A senior Goldman Sachs lobbyist has joined Coinbase as its new chief policy officer, bolstering the cryptocurrency exchange’s connections in Washington as US regulators voice concerns over lax rules in the crypto sector.

Faryar Shirzad will start at Coinbase next month after 15 years with Goldman, where he was co-head of government affairs. 

“As chief policy officer, Faryar will engage with lawmakers, regulators and other policy experts to realise crypto’s full potential to fuel a more equitable financial system along with job creation, GDP growth and innovation,” Coinbase said in a statement on Monday.

The position is a new role for Coinbase, the company said.

Shirzad’s hiring comes at a delicate moment for Coinbase. Last month, the company completed its listing on Nasdaq in a stock market debut that valued it at around $75bn, amid a surge in the price of bitcoin and other cryptocurrencies. At the time the listing was viewed as a landmark moment for digital currencies and validation for the industry.

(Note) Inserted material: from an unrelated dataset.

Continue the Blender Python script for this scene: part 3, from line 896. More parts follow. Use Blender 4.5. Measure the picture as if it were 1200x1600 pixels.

However, Coinbase’s share price has fallen by around a third since then as crypto prices tumbled on signs that China was preparing a crackdown on digital tokens, along with a steady drumbeat of warnings from other regulators around the world about their risks.

For example, the new chair of the US Securities and Exchange Commission, Gary Gensler, earlier this month said that the crypto market is “one that could benefit from greater investor protection”.

Coinbase said in its listing prospectus that regulatory uncertainty surrounding cryptocurrencies was a big risk factor.

“We are subject to an extensive and highly evolving regulatory landscape and any adverse changes to, or our failure to comply with, any laws and regulations could adversely affect our brand, reputation, business, operating results and financial condition,” it said.

Prior to joining Goldman Sachs, Shirzad held a number of roles in the George W Bush White House, including deputy national security adviser for international economic affairs.

A Goldman spokesman declined to comment on Shirzad’s move.